Depois dos discursos do Sr. Ministro, Da Presidente da Comissão e do prof. Jorge Miranda (que naquele tempo não andava nas bocas do mundo) tomou a palavra o homenageado. Muito pouca gente terá percebido, mas durante hora e meia o Professor Agostinho da Silva fez a mais completa desconstrução de tudo quanto pudessem ser "Comissões" governamentais para resolver este e qualquer outro tipo de problemas, assim como ele se assumiu ali, na margem, de toda a pompa e circunstância.
Como, ao fim da primeira página deixou de ler o texto que preparara, fui eu quem fez a transcrição do discurso, para publicação.
Aqui fica o início:
O primeiro direito do Homem é ser aquilo que é sem que as circunstâncias o levem a ser na maior parte das vezes aquilo que nunca pensou depois de ter nascido. Mas ao mesmo tempo que isto parece ser um direito primeiro, o direito mais elementar do homem, me parece que é simultaneamente o seu primeiro dever. E então estamos numa posição curiosa: a de concentrar num feito aquilo que muitas vezes nos aparece como oposto, o que nos leva, talvez, a pensar se muitas vezes nós nos embaraçamos com opiniões ortodoxas ou com opiniões heterodoxas, sem ver que talvez a grande coisa foi a de as juntar nalguma coisa tão estranha que, por ser tão estranha, toda a gente denomina de paradoxal.
in Educação e Direitos Humanos, Ministério da Educação, Dezembro de 1988
13 comentários:
Fiquei fascinado com o Professor Agostinho Silva.
Abraços.
Já há poucos como ele: a genuína manifestação do Ser sem perder tempo com aparências.
Parabéns pela tua importante homenagem a Agostinho da Silva!
Havias de ter gostado de lá estar hoje, havias de ter gostado de ouvir entre outros o Fernando Nobre, o Miguel Real e o António Braz Teixeira, falarem de Agostinho, havias de ter gostado da eloquência do Manuel Ferreira Patrício e do tom afável com que o Amândio Silva dele falou por terras do Brasil, havias de ter gostado como eu gostei de ver aqui Agostinho.
Beijo, Ângela.
José Carlos,
ainda bem que causei essa possibilidade. vale a pena conhecer, nem que seja um pouco apenas, o pensamento deste sábio do século XX (que viveu muito tempo no Brasil)
Ana Paula,
acho que é o teu optimismo que diz que há poucos como ele. eu dria que já não há nenhum, infelizmente.
Amigo PresF
OBRIGADA. Percebeste exactamente tudo o que aqui deixei. Sim. Havia de ter gostado.
Um beijo
:)desculpa o "i" que te roubei...PiresF
Preciso de fazer um pequeno esclarecimento, qd disse à Ana Paula que não havia mais ninguém como o Prof. Agostinho da Silva. Não esqueci, nem menosprezei Eduardo Lourenço. Mas este, como outros, têm uma marca ocidental/francófona que não consegue atingir a universalidade de Agostinho.

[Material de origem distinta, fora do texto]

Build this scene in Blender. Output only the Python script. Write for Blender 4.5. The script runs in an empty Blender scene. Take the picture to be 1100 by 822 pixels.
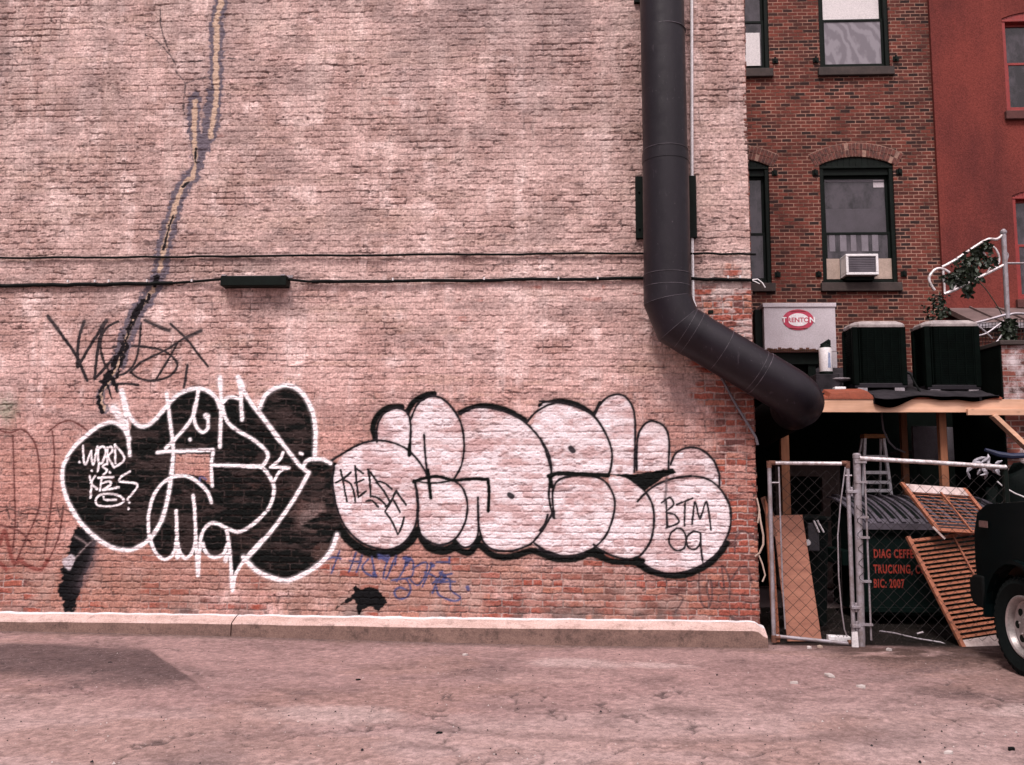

Em comentário ao teu esclarecimento diria que, e como escreveu o Fernando Dacosta, o século passado foi marcado por dois pensadores; na primeira metade o Fernando Pessoa e na Segunda o Agostinho da Silva.
Pois... curioso! Não tinha lido essa afirmação do Dacosta e à partida sinto alguma estranheza:)... Pessoa é tão Poeta, embora , como eu disse, Agostinho o tivesse sido também no viver. Por outro lado, há todo o Pessoa esotérico que eu conheço mal, daí a dificuldade em associar as duas figuras.
Mas, como imaginas, agradeço o comentário porque me põe a pensar nessa hipótese.
fundamentalmente
t e r t r i b o .
A da S teve um A que nem todos tem.
eu um S de vida e palavra igual.
pois...
conheço-lhe alguns cantos.
"paradoxal".....O Poeta que desdisse da filosofia, acrescentando-A
.
.
. beijo. A.
ben(e)dito o Homem
mais uma circunstancial homenagem...
desculpa ,Ângela ,mas ,lamentavel mente ,continuamos ,apenas ,a homenagear depois de mortos ... e de preferência tuteando com um copo na mão
.
um beijo
mas tens toda a razão, Gabriela!´
é lamentável que sejam só os mortos...
Gostei mesmo muito de ler esta homenagem.